Джимм Моррисон во время концерта / Getty Images

   В текстах альбома Моррисон был как никогда откровенен и даже прямолинеен – так, в несколько отрешенном треке "Hyacinth House" он поет безо всякой фирменной поэтической образности: "Повторяю еще раз – мне нужен новый друг, мне нужен кто-то, кому не нужен я". В той же песне, учитывая, что тело мертвого Джима обнаружат спустя несколько месяцев в парижской ванной, есть и несколько зловещие строчки: "В ванной чисто. Мне кажется, кто-то рядом, кажется, кто-то следит за мной". Да, в этой песне, можно было услышать реального, а не мифического Моррисона. Человека, бывавшего очень чутким и отзывчивым по отношению к друзьям, но безжалостным и безрассудным во всем, что касалось его самого. Человека, дарящего куртку, которая стоила примерно как "кадиллак", фанату, бредущему после концерта под дождем. Или человека, который с удовольствием смотрел трогательные наивные мелодрамы, вроде французских "Шербурских зонтиков". В другой песне, разъяренном блюзе "Been Down So Long" Джим срывается на пронзительный крик, сетуя на то, что "слишком долго был на дне, считая его вершиной". Но наиболее впечатляющим в этом смысле фрагментом была средняя часть заглавной песни, самой "L.A. Woman" — автострадный ритм замедлялся, огни гасли один за другим и Джим начинал выводить повторяющуюся с десяток раз фразу "Mister Mojo Rising". Моджо Райзинг – анаграмма его собственного имени. Моррисон несколько раз заявлял приятелям, что однажды все бросит, исчезнет, объявится, как Артюр Рембо, где-нибудь в Африке и станет представляться мистером Моджо Райзингом.
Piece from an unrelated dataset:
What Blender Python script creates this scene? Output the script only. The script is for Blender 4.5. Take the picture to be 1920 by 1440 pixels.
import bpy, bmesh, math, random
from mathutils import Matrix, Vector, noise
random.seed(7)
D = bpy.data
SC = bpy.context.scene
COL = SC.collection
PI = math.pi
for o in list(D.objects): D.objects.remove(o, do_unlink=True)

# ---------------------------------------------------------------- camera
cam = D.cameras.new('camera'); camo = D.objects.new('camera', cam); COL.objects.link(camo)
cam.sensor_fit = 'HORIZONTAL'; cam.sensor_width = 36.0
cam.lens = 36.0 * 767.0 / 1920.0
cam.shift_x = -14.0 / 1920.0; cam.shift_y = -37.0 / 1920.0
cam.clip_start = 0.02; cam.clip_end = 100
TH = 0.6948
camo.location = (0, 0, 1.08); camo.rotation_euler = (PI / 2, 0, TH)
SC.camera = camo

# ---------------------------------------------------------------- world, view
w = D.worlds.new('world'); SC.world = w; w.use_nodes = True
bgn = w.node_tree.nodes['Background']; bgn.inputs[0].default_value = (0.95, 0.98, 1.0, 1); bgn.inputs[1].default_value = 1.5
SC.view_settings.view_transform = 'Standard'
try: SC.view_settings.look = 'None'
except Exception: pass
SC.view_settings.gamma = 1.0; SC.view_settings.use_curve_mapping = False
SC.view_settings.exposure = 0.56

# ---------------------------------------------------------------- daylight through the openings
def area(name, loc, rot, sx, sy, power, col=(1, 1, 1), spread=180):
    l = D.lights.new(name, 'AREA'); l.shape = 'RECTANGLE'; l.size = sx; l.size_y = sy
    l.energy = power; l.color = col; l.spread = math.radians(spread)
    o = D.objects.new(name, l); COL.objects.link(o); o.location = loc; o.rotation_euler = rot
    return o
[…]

В этих моррисоновских потусторонних заклинаниях были и гибельный восторг, и злорадство, и издевка над самим собой – это был тот самый момент, когда художник и пропасть смотрят друг на друга.

   Ну а финальный трек пластинки, "Riders On the Storm" — одна из вершин не только "Дорз", но и всей музыки последних пятидесяти лет. Клавишная партия Рэя Манзарека в песне – сама по себе произведение искусства, а Моррисон поет усиленный гипнотической мелодией потрясающий текст с той самой интонацией человека, прожившего на Земле не одно столетие и видевшего все на свете. Это был более чем достойный финал для квартета "Дорз", возможно, лучшей американской группы в истории, и уж точно самой мифической.

   В Париже Джим пытался совсем бросить пить, пытался восстановить трепетные отношения с поэтической музой – и то, и другое удавалось Моррисону с трудом. Он изучал Париж и его питейные заведения улицу за улицей, квартал за кварталом, и не только продолжал пить, все глубже погружаясь в депрессию, но и открыл для себя героин. За несколько дней до смерти он в последний раз позвонил в Штаты, в офис "Дорз", и поговорил с барабанщиком группы Джоном Денсмором – тот обрадовал его новостью, что "L.A. Woman" пользуется успехом и у публики, и у критики. "Посмотрим, что они скажут о следующем альбоме!" — Джиму явно было приятно узнать новости.

   Никому доподлинно неизвестно, что делал Джим в свой последний парижский вечер. Может, он действительно ходил вместе с Памелой в кино на вестерн с Робертом Митчумом и до глубокой ночи смотрел потом любительские пленки, запечатлевшие их недавнюю поездку на Корсику – а уже утром Памела нашла его мертвым в остывшей ванне, с улыбкой на лице. Может он действительно скончался от передозировки в одном из ночных клубов. А может и вовсе покинул Париж живым и относительно здоровым в неизвестном направлении, исчезнув из города и с глаз публики навсегда – многие до сих верят именно в этот миф. Правду знал только сам Джим. Или мистер Моджо Райзинг.